11/27/17

in #writing9 years ago

Creativity

I wanted to come up with a perspective into economic cycles that is defined by a concept which is an outsider to regular economic concepts. You could think of it as outside forces that affect, or even dictate economic trends. There should be an advantage somewhere in identifying a meta-economic concept, since I keep observing that outsider perspectives tend to be more objective and valuable. I also expected this perspective to be more qualitative than quantitative, and maybe not very much quantitative at all.

My best idea so far is the concept of creativity, and its role in economic cycles could be summed up as follows:

  • Creativity is defined as the creation of innovative concepts and/or products
  • Creativity is at the essence of wealth injections into financial markets
  • Bearish cycles are characterized by creative droughts
  • Bullish cycles are characterized by creative prosperity

Seen like this, market behavior makes sense. Creation increases valuation and the new wealth injected into the market is distributed among investors, according to their positions, and this sparks a bullish cycle. 

As creative prosperity decreases (can even be due to macroeconomic factors) so does bullish momentum, and eventually the trend reverses. In a bearish cycle creativity under-performs and isn't able to continue propping up the prices and valuation; this creates a market environment that more closely approaches a zero-sum game since not enough value is being added all around, and profitability becomes exclusive to the minority that is able to thrive on speculation. Baseline price (or value) is no longer kept up or kept rising, and investors are left fighting for scraps on the way to the bottom.

This is as good as my "theory" gets. I'm no expert on economics -not even close- and I'm not about to begin seriously studying it any time soon. Still though, I can't help but think about these themes.

Bare-bones simplicity

The lingering thought: "Direct analysis of bare-bones/naked elements with a minimal interference of artificial constructs should yield less fragile/more reliable conclusions"

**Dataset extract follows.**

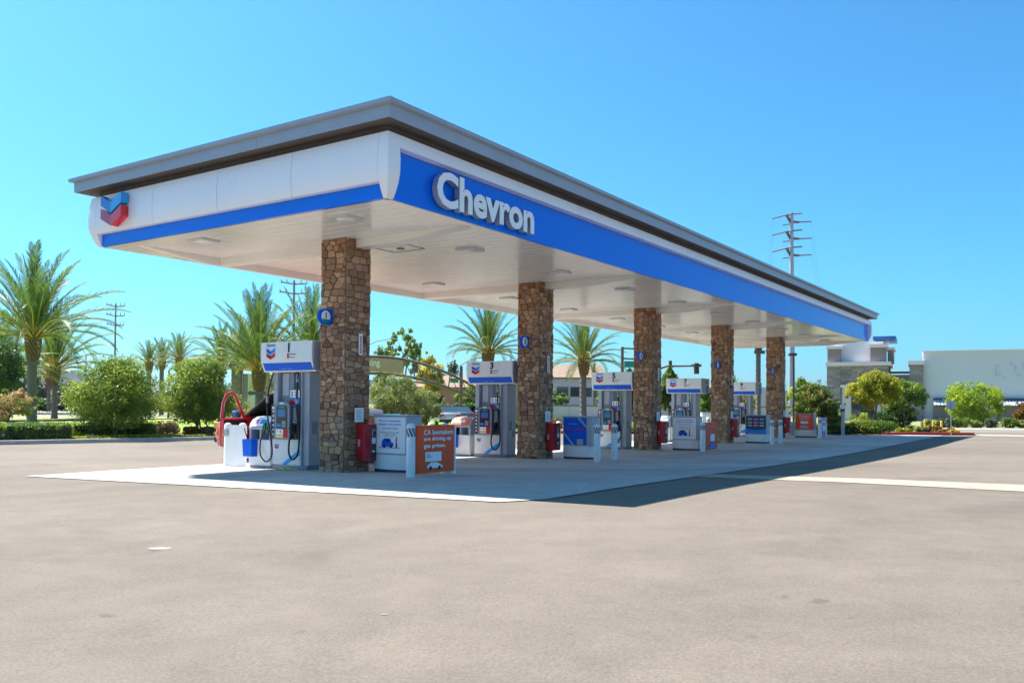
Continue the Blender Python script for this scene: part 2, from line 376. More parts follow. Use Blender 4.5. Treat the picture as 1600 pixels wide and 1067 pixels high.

I've made the choice to only do price action charting for my Technical Analysis. Absolutely zero indicators, merely applying tools and techniques to raw OHLC data presented on a price vs. time chart.

This choice of bare-bones simplicity is slowly creeping into more and more aspects of my life, and I'm not at all opposed to it. I believe it's for the best, it should keep me more objective.

Social choice interference

Slowly I'm coming to the realization of just how detrimental following others is, while blinded by emotion and irrational thinking, simply having faith in that they are correct because they are not you. When put like that, it's painfully obvious that you should not do that.

I've made the mistake of uncritically considering second opinions when trading, and I've made this mistake more times than I care to admit. It is in the essence of trading that everyone (EVERYONE) is competition, and that it is in everyone's interest that everyone else is wrong, makes mistakes and loses. Saying the word "everyone" four times drives the point home, so I'm keeping that.

We are all speculating, so when others opine don't consider their thoughts to be any more valuable than yours or any others'. Be critical of every opinion and always expect the worse so you can avoid it. You win by not losing. And I believe that the best heuristic for dealing with others' opinions is to synthesize them into a whole that is labeled "Market sentiment".

Be wary of extreme sentiments, just as you're wary of extreme prices.